Хочется достучаться. И проскользнуть за садовую изгородь. Зачем? Похлопотать об амнистии за все грехи? Да, и это тянет туда. Но еще существенней: хочется продлить себя нынешнего назад! Это поиски хоть и отрицательного, но долголетия, поскольку положительное — продление себя вперед — совсем уж не в нашей власти.
8
Потом был второй постскриптум — послевоенный. Осень 47-го. Распропаще-радостная Москва вернувшихся и дождавшихся, недождавшихся, да живых. Растянувшееся похмелье победы. Как и вчера, не знаешь с утра, где приземлишься вечером. Где и с кем? Все от случая и доброй воли, а добрая воля — у всех. Так что: в общем, поехали, надо только маму предупредить по телефону, чтобы в обозримое время не ждала… Вот так в осенний день с одной особой приметой — а какой, об этом чуть ниже, — после конца рабочего дня на десятом этаже былого знаменитого «Дома холостяков», что в Гнездниковском, где в издательстве «Советский писатель» Анатолий Тарасенков заведовал поэзией, а я подвизался редактором, мы с ним приземлились в семейной обители его жены Маши Белкиной.
…Какое живописное это было место! Точно понарошку изготовленное для мемориального макета старенькой Москвы накануне ее исчезновения. Одноэтажный и деревянный, необременительный для покато скользящего вкось Конюшковского переулка, тот белкинский домик зацепился на коленном повороте тротуара за столетнее дерево, обнял его ствол углом прихожей и выносом крыльца, да так и остался с ним в паре понаблюдать напоследок за близкой высотной судьбою греховной Кудринки. Это дерево, чья крона, осенявшая крышу, выглядела с двух сторон неизвестно откуда взявшейся, это дерево… это дерево… — как бы пристроить его к моему рассказу посодержательней? С надеждой на нечаянную подсказку звоню Марии Белкиной — последней в Москве былой обитательнице того уголка в обезлюдевших Конюшках.
— Послушай, Машенька, — протискиваюсь я телефонной любознательностью в ее вязкое трехкомнатное одиночество на Лаврухе, — что за дерево протыкало ваш дом на Конюшках? Не береза ли? Ствол был светлый…
— Ты что! Какая там береза… Настоящий тополь!

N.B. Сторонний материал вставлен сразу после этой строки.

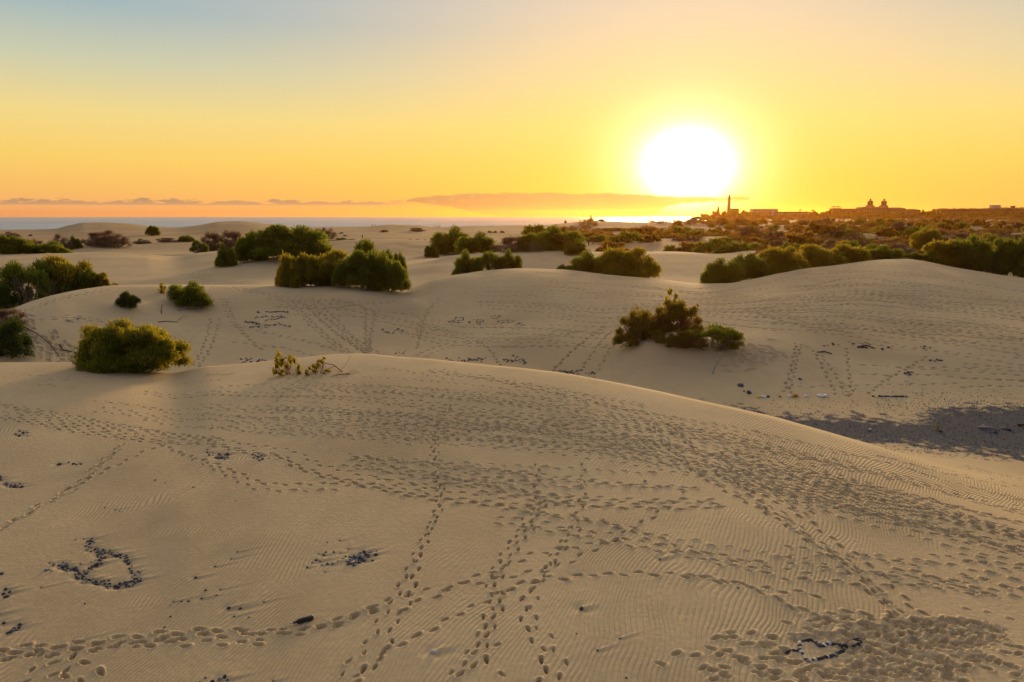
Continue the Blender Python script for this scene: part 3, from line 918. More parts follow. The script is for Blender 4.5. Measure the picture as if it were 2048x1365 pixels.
# gravel
vor = T.n('ShaderNodeTexVoronoi')
T.put(vor.inputs['Vector'], pos)
T.put(vor.inputs['Scale'], 20.0)
gr = T.mixc(T.mapr(vor.outputs['Color'], .15, .85), (.085, .09, .105, 1), (.215, .225, .255, 1))
vor2 = T.n('ShaderNodeTexVoronoi')
T.put(vor2.inputs['Vector'], pos)
T.put(vor2.inputs['Scale'], 3.2)
speck = T.m('MULTIPLY', T.m('LESS_THAN', vor2.outputs['Distance'], T.m('MULTIPLY', attr(T, 'peb'), .30)), .8)
c0 = T.mixc(speck, c0, (.06, .06, .065, 1))
c1 = T.mixc(attr(T, 'pan'), c0, gr)
sc_n = T.noise(pos, .35, 5.0, .65)
scm = T.m('MULTIPLY', attr(T, 'scrub'), T.mapr(sc_n, .36, .50))
c2 = T.mixc(scm, c1, (.075, .052, .030, 1))
# bump: ripples, grain
ph_ = attr(T, 'rip')
s1 = T.m('SINE', T.m('MULTIPLY', ph_, 2 * math.pi))
s2 = T.m('SINE', T.m('ADD', T.m('MULTIPLY', ph_, 4 * math.pi), 1.0))
rp = T.m('MULTIPLY', T.m('ADD', s1, T.m('MULTIPLY', s2, .25)), attr(T, 'ripS'))
rp2v = T.n('ShaderNodeMapping')
T.put(rp2v.inputs[0], pos)
rp2v.inputs['Scale'].default_value = (1.0, .35, 1)
rp2 = T.m('MULTIPLY', T.noise(rp2v.outputs[0], 2.2, 3.0, .6), attr(T, 'rip2'))
grain = T.noise(pos, 60.0, 2.0, .6)
lump = T.noise(pos, 7.0, 4.0, .6)
hgt = T.m('ADD', T.m('ADD', T.m('MULTIPLY', rp, .010), T.m('MULTIPLY', rp2, .10)), T.m('ADD', T.m('MULTIPLY', grain, .004), T.m('MULTIPLY', lump, .022)))
hgt = T.m('ADD', hgt, T.m('MULTIPLY', T.m('MULTIPLY', vor.outputs['Distance'], attr(T, 'pan')), -.14))
bp = T.n('ShaderNodeBump')
bp.inputs['Strength'].default_value = 1.0
bp.inputs['Distance'].default_value = 1.0
T.put(bp.inputs['Height'], hgt)
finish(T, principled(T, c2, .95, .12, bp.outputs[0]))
me = mesh_np("ground", V, Fq, sand, smooth=True)
for nm, arr in (('pan', pan), ('peb', peb), ('scrub', scrub), ('rip', phase), ('ripS', ripS), ('rip2', rip2)):
    a = me.attributes.new(nm, 'FLOAT', 'POINT')
    a.data.foreach_set('value', arr.astype(np.float32).ravel())
g_o = link("ground", me)
tag(g_o, kind="structure")
del V, Fq, gcol, gyrow, gq, nz_, warp, th

# ------------------------------------------------------------------ sea
sea, T = mat_new("sea_water")
geo_ = T.n('ShaderNodeNewGeometry')
mp = T.n('ShaderNodeMapping')
T.put(mp.inputs[0], geo_.outputs['Position'])
mp.inputs['Scale'].default_value = (.035, .010, 1)
w1 = T.noise(mp.outputs[0], 1.0, 6.0, .62)
mp2 = T.n('ShaderNodeMapping')
T.put(mp2.inputs[0], geo_.outputs['Position'])
mp2.inputs['Scale'].default_value = (.006, .0012, 1)
w2 = T.noise(mp2.outputs[0], 1.0, 5.0, .6)
bp = T.n('ShaderNodeBump')
bp.inputs['Strength'].default_value = .5
bp.inputs['Distance'].default_value = 9.0
T.put(bp.inputs['Height'], w1)
colr = T.mixc(T.mapr(w2, .35, .65), (.09, .23, .38, 1), (.20, .37, .53, 1))
finish(T, principled(T, colr, .42, .5, bp.outputs[0]))
SR = 9000.0
sv_ = []
for k in range(65):
    a = math.radians(-62 + 124 * k / 64)
    sv_.append((600 * math.sin(a), 600 * math.cos(a), -CAMH))
    sv_.append((SR * math.sin(a), SR * math.cos(a), -CAMH))
    sv_.append((SR * math.sin(a), SR * math.cos(a), -CAMH - 8))
sf_ = []
for k in range(64):
    sf_.append((3 * k, 3 * k + 1, 3 * k + 4, 3 * k + 3))
    sf_.append((3 * k + 1, 3 * k + 2, 3 * k + 5, 3 * k + 4))
so_ = link("sea_water", mesh_np("sea_water", sv_, [tuple(reversed(q)) for q in sf_], sea))
tag(so_, kind="structure")

# ------------------------------------------------------------------ vegetation
def leaf_mat(name, a, b, trans, tr_amt=.45):
    m_, T = mat_new(name)
    g = T.n('ShaderNodeNewGeometry')
    tc_ = T.n('ShaderNodeTexCoord')
    nz = T.noise(tc_.outputs['Object'], 5.0, 3.0, .6)
    oi = T.n('ShaderNodeObjectInfo')
    r = T.m('ADD', T.m('MULTIPLY', g.outputs['Random Per Island'], .55), T.m('MULTIPLY', nz, .6))
    c = T.mixc(T.mapr(r, .25, .9), a, b)
    c = T.mixc(T.m('MULTIPLY', oi.outputs['Random'], .30), c, (.07, .06, .025, 1))
    d = T.n('ShaderNodeBsdfDiffuse')
    T.put(d.inputs[0], c)
    tr = T.n('ShaderNodeBsdfTranslucent')
    T.put(tr.inputs[0], T.mixc(T.mapr(r, .25, .9), trans, tuple(min(1, v * 1.5) for v in trans[:3]) + (1,)))
    mx = T.n('ShaderNodeMixShader')
    mx.inputs[0].default_value = tr_amt
    T.put(mx.inputs[1], d.outputs[0])
    T.put(mx.inputs[2], tr.outputs[0])
    finish(T, mx.outputs[0])
    return m_


M_GREEN = leaf_mat("leaf_green", (.055, .085, .018, 1), (.15, .19, .032, 1), (.24, .26, .03, 1))
M_OLIVE = leaf_mat("leaf_olive", (.07, .09, .018, 1), (.19, .20, .032, 1), (.40, .31, .03, 1), .5)
M_DARK = leaf_mat("leaf_dark", (.028, .052, .018, 1), (.08, .12, .035, 1), (.10, .14, .02, 1), .3)
M_GREYL = leaf_mat("leaf_grey", (.10, .075, .06, 1), (.19, .145, .115, 1), (.18, .11, .06, 1), .35)
M_BROWN = leaf_mat("leaf_brown", (.095, .075, .025, 1), (.17, .125, .04, 1), (.34, .19, .03, 1), .45)
M_SCRUB = leaf_mat("leaf_scrub", (.085, .07, .04, 1), (.16, .125, .075, 1), (.30, .17, .05, 1), .42)
M_MOUND = leaf_mat("leaf_mound", (.10, .075, .028, 1), (.12, .17, .03, 1), (.28, .20, .025, 1), .45)
M_NEAR = leaf_mat("leaf_feathery", (.055, .095, .016, 1), (.15, .20, .03, 1), (.42, .34, .03, 1), .42)
M_WOOD = simple_mat("bark_grey", (.26, .21, .18), .9)
M_WOODR = simple_mat("bark_red", (.20, .09, .055), .9)
M_WOODD = simple_mat("bark_dark", (.10, .07, .05), .9)


def tube_np(P, R, k=4):
    """tapered tube through points"""
    P = np.asarray(P, float)
    n_ = len(P)
    V, Fc = [], []
    for i in range(n_):
        tdir = P[min(i + 1, n_ - 1)] - P[max(i - 1, 0)]
        tdir = tdir / (np.linalg.norm(tdir) + 1e-9)
        a = np.cross(tdir, (0, 0, 1.0))
        if np.linalg.norm(a) < .1:
            a = np.cross(tdir, (1.0, 0, 0))
        a /= np.linalg.norm(a)
        b = np.cross(tdir, a)
        for j in range(k):
            th_ = 2 * math.pi * j / k
            V.append(P[i] + R[i] * (math.cos(th_) * a + math.sin(th_) * b))
    for i in range(n_ - 1):
        for j in range(k):
            Fc.append((i * k + j, i * k + (j + 1) % k, (i + 1) * k + (j + 1) % k, (i + 1) * k + j))
    for j in range(1, k - 1, 2):
        Fc.append((0, j + 1 if k > 3 else 2, j, 0) if False else (0, j, min(j + 1, k - 1), min(j + 2, k - 1)))
    return np.array(V), np.array(Fc)


class Geo:
    def __init__(s):
        s.V, s.F, s.n = [], [], 0

    def add(s, V, Fc):
        s.V.append(np.asarray(V, float))
        s.F.append(np.asarray(Fc, int) + s.n)
        s.n += len(V)

    def box(s, x0, x1, y0, y1, z0, z1):
        V = [(x, y, z) for z in (z0, z1) for y in (y0, y1) for x in (x0, x1)]
        s.add(V, [(0, 2, 3, 1), (4, 5, 7, 6), (0, 1, 5, 4), (2, 6, 7, 3), (0, 4, 6, 2), (1, 3, 7, 5)])

    def lathe(s, prof, k=20, cx=0, cy=0):
        V, Fc = [], []
        for r, z in prof:
            for j in range(k):
                a = 2 * math.pi * j / k
                V.append((cx + r * math.cos(a), cy + r * math.sin(a), z))
        for i in range(len(prof) - 1):
            for j in range(k):
                Fc.append((i * k + j, i * k + (j + 1) % k, (i + 1) * k + (j + 1) % k, (i + 1) * k + j))
        s.add(V, Fc)

    def hip(s, x0, x1, y0, y1, z0, z1, inset):
        """hipped roof"""
        yc = (y0 + y1) / 2
        V = [(x0, y0, z0), (x1, y0, z0), (x1, y1, z0), (x0, y1, z0), (x0 + inset, yc, z1), (x1 - inset, yc, z1)]
        s.add(V, [(0, 1, 5, 4), (1, 2, 5, 5), (2, 3, 4, 5), (3, 0, 4, 4), (0, 3, 2, 1)])

    def build(s, name, mat, parent=None, smooth=False, loc=None):
        V = np.concatenate(s.V)
        Fc = np.concatenate(s.F)
        me_ = bpy.data.meshes.new(name)
        me_.from_pydata(V.tolist(), [], [tuple(dict.fromkeys(f)) for f in Fc.tolist() if len(set(f)) > 2])
        me_.materials.append(mat)
        if smooth:
            me_.polygons.foreach_set('use_smooth', np.ones(len(me_.polygons), dtype=bool))
        return link(name, me_, parent, loc)


def leaves(rg, lobes, n, ln, wd, up=.5, bias=.55, zmin=-.04):
    """leaf-sized quads through the lobes of a crown"""
    L_ = np.array([l[:3] for l in lobes])
    R_ = np.array([l[3] for l in lobes])
    pr = R_ ** 2
    k = rg.choice(len(lobes), n, p=pr / pr.sum())
    d = rg.normal(size=(n, 3))
    d /= np.linalg.norm(d, axis=1)[:, None]
    d[:, 2] = np.where(d[:, 2] < -.3, -d[:, 2], d[:, 2])
    # ragged outline: radius varies with direction in clumps
    cl = np.sin(d[:, 0] * 9 + k * 2.1) * np.sin(d[:, 1] * 8 + k) * np.sin(d[:, 2] * 9 + k * .7)
    rr = R_[k] * (rg.random(n) ** bias) * (1 + .30 * cl)
    C = L_[k] + d * rr[:, None] * np.array([1, 1, 1.75])
    ok = C[:, 2] > zmin
    C, d, k = C[ok], d[ok], k[ok]
    n = len(C)
    ax = d * (1 - up) + np.array([0, 0, up]) + rg.normal(size=(n, 3)) * .35
    ax /= np.linalg.norm(ax, axis=1)[:, None]
    sdv = np.cross(ax, rg.normal(size=(n, 3)))
    sdv /= np.linalg.norm(sdv, axis=1)[:, None]
    ax[:, 2] *= 1.7
    l_ = (ln * rg.uniform(.6, 1.4, n))[:, None]
    w_ = (wd * rg.uniform(.6, 1.4, n))[:, None]
    V = np.stack([C - ax * l_ * .5 - sdv * w_ * .35, C - ax * l_ * .5 + sdv * w_ * .35, C + ax * l_ * .5 + sdv * w_ * .5, C + ax * l_ * .5 - sdv * w_ * .5], 1).reshape(-1, 3)
    Fc = np.arange(4 * n).reshape(-1, 4)
    return V, Fc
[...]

Это звучит как «настоящий Врубель». Вот еще и так морочит голову ностальгия вдоль четвертой координаты мира: даже деревья в былом кажутся меченными особой подлинностью. Маша продолжает о тополе, как о состарившемся родственнике-бедолаге:
— Знаешь, я недавно была у него. Еще стоит, но совсем высох. Будешь ехать мимо, навести старика…
Вот: еду мимо и навещаю.
Старик, — молча говорю я, пытаясь вообразить, где могут быть у тополя уши, — старик, ты и вправду меченый: изо всей тополиной Москвы тебя единственного однажды помянул Борис Пастернак в сердечной дарственной надписи, полной значения. Тебе этого довольно для славы, а мне — для оправдания. В чем? — удивляешься ты. Да в том, что я тут вспоминаю своего многогрешного друга Анатолия Тарасенкова дружелюбно. И даже элегически. И уж вовсе не тратясь на обличения (хотя знаю, что без них не обойтись, правды ради).

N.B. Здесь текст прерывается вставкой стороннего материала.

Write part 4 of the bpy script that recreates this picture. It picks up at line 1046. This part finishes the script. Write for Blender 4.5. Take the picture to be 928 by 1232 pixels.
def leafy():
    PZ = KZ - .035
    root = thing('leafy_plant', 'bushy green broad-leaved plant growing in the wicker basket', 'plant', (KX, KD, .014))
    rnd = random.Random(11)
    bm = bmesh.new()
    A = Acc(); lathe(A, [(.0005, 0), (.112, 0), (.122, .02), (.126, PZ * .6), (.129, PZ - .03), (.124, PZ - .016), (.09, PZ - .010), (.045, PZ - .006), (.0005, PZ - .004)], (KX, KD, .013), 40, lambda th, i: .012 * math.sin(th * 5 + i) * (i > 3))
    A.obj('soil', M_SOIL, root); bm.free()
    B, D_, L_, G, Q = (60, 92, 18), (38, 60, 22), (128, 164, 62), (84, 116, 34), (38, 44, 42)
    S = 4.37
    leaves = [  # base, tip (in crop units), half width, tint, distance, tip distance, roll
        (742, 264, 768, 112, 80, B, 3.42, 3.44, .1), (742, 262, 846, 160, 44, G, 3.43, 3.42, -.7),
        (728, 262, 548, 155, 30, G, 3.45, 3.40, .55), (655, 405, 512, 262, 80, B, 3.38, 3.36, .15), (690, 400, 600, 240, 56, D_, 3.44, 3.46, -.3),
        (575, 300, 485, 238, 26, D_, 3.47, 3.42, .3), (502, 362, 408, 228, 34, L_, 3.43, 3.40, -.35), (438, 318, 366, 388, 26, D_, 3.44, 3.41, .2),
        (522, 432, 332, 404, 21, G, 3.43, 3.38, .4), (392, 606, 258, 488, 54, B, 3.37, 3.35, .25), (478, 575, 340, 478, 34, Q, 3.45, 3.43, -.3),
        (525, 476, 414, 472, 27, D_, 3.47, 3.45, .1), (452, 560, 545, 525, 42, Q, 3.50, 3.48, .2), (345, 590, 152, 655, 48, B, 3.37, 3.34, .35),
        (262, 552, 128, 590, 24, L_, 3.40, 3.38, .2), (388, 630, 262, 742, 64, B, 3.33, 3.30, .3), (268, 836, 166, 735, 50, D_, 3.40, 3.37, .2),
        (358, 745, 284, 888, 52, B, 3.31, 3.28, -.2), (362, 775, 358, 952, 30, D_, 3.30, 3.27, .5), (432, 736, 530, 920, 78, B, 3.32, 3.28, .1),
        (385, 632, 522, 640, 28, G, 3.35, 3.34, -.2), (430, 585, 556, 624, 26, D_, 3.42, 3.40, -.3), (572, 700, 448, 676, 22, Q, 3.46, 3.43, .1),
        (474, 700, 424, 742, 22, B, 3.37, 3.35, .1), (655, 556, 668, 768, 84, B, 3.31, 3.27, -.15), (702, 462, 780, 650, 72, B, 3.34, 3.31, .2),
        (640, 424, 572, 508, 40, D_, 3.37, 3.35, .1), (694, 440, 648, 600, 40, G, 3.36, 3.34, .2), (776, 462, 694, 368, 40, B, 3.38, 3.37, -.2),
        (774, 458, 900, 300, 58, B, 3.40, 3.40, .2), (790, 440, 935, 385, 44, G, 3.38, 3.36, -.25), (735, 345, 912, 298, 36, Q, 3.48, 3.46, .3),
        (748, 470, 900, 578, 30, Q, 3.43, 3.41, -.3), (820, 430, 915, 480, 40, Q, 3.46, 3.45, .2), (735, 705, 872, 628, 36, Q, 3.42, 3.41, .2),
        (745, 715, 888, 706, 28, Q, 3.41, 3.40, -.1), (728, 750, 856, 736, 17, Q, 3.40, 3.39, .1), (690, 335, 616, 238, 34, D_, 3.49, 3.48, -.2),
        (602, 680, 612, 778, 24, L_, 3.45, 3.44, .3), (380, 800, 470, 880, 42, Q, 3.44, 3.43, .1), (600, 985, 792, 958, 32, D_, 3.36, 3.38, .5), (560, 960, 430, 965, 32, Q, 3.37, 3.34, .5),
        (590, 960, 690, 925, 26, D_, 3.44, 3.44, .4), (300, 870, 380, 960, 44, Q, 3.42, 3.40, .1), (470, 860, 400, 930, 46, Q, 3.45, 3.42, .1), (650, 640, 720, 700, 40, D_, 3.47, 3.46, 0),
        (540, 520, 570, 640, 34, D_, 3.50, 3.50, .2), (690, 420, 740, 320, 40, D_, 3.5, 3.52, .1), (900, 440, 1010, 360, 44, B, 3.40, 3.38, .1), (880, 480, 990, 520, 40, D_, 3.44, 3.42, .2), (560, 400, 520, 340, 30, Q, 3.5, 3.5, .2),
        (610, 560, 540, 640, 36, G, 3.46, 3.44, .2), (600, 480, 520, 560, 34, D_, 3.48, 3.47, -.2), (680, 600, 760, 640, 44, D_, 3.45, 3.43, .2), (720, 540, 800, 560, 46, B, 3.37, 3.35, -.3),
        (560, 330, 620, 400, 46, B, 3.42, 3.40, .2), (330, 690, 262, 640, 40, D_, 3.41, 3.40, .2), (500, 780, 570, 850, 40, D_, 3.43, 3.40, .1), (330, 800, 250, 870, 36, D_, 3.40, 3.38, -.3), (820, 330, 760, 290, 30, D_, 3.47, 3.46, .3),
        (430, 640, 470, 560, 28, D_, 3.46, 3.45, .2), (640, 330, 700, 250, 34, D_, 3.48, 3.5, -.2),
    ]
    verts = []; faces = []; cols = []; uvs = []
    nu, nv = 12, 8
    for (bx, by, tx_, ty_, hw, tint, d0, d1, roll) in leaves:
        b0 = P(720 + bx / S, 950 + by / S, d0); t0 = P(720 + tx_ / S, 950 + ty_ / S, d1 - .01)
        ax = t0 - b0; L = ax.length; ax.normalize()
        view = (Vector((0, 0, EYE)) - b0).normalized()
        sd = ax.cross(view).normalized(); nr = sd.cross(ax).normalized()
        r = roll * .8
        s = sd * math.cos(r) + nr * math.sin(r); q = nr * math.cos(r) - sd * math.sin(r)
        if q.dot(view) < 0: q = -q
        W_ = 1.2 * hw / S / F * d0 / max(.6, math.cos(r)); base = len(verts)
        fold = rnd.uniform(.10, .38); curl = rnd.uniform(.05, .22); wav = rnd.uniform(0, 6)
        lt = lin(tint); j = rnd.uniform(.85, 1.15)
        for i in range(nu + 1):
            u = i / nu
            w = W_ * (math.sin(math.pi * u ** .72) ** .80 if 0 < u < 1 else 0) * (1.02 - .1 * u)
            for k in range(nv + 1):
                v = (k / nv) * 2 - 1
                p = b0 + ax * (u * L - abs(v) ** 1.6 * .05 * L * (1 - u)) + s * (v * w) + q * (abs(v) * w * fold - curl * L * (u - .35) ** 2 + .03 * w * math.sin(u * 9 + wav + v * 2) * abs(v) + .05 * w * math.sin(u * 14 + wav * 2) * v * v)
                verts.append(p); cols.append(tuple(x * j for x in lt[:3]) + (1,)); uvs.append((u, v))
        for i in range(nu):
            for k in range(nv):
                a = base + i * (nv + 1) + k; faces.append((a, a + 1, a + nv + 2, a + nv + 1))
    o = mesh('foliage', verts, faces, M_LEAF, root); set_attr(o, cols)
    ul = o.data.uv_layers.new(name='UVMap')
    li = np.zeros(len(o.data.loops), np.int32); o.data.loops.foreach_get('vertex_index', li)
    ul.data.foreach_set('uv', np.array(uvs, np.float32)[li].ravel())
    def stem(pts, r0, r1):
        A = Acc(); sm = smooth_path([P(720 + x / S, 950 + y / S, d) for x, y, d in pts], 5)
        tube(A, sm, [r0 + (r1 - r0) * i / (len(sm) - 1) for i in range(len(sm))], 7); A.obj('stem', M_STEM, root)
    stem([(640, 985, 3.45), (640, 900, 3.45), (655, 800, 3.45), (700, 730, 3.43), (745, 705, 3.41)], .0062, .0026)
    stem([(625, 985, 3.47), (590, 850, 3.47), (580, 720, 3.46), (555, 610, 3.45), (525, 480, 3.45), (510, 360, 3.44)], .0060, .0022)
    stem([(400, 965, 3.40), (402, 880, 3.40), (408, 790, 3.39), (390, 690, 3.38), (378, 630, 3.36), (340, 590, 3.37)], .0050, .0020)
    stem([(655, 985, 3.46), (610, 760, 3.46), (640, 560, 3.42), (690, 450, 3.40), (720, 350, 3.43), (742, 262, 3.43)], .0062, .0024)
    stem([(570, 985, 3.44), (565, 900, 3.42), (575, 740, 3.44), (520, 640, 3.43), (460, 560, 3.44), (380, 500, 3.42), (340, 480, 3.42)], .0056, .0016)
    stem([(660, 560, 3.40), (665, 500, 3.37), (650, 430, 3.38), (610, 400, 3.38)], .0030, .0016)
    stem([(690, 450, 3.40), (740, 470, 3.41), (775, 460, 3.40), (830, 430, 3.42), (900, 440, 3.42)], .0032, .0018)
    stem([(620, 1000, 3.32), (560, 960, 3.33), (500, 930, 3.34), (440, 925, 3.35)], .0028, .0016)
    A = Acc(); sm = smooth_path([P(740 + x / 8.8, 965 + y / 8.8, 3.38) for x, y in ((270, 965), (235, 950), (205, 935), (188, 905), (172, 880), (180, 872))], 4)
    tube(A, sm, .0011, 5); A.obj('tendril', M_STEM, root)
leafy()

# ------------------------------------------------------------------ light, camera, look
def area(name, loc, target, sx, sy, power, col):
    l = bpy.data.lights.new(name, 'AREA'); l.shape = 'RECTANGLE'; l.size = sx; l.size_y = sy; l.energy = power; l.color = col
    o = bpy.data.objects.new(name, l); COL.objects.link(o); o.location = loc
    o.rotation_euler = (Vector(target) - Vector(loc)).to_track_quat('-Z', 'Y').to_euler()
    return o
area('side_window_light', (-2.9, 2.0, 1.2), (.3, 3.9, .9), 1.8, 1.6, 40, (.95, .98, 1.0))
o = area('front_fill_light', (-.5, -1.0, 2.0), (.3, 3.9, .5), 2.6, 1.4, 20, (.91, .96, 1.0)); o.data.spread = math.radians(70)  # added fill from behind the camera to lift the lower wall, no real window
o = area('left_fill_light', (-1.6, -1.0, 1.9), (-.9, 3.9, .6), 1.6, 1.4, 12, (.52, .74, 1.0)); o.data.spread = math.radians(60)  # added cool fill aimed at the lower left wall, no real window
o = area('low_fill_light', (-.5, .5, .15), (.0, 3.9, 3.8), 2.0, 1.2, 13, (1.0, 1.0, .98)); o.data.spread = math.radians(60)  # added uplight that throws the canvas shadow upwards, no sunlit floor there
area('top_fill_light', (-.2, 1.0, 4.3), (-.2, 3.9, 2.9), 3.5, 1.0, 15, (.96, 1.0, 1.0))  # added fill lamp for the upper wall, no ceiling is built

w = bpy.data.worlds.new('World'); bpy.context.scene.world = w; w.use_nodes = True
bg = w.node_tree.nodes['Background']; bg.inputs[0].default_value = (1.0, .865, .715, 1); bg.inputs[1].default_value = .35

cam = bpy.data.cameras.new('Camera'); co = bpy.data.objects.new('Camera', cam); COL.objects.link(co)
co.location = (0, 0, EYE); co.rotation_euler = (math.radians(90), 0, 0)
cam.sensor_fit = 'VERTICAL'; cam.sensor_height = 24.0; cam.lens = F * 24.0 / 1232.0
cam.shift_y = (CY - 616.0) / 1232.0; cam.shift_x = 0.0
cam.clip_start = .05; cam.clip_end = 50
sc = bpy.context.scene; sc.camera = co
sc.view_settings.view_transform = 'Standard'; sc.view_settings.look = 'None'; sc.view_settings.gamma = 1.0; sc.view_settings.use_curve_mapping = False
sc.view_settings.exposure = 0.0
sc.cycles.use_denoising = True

Ты, старик, конечно, пристально помнишь его, голенастого и белобрысого, разводившего в доме ремонтные запахи столярного клея и обойного клейстера. Но он не столярничал и не малярничал. Тебе из прихожей не видно было, как свободными вечерами он донага раздевал невзрачные стихотворные книги, чтобы затем приодеть их в новенькие домашние одежды. И был при этом образцово демократичен — ничтожествам доставались одеяния ничуть не беднее, чем великим: все зависело от того, что подворачивалось под руку — ситец или парча, полотно или шелк. В общем, русской поэзии нашего века хорошо жилось в его домодельно-уютных матерчатых переплетах.
Он был книжником-маньяком. Знатоком-коллекционером. Библиографом-наркоманом. И как все, одержимые целомудренной страстью, бывал он то безоглядно отважен, то панически пуглив. Отважен — когда, не колеблясь, ставил на полку запретный раритет: эмигрантское издание или сборник посаженного стихотворца. И пуглив — когда в пору очередной литературной проработки начинали расходиться круги по воде. Перед ним возникала возможная сцена ночного превращения его бесценной коллекции в вещественное доказательство преступного «хранения и распространения». И он спешил очертя голову включиться в очередную критическую травлю даже того, кого любил и ценил. Особенно спешил, когда любил и ценил, дабы не было сомнений, что он — «свой».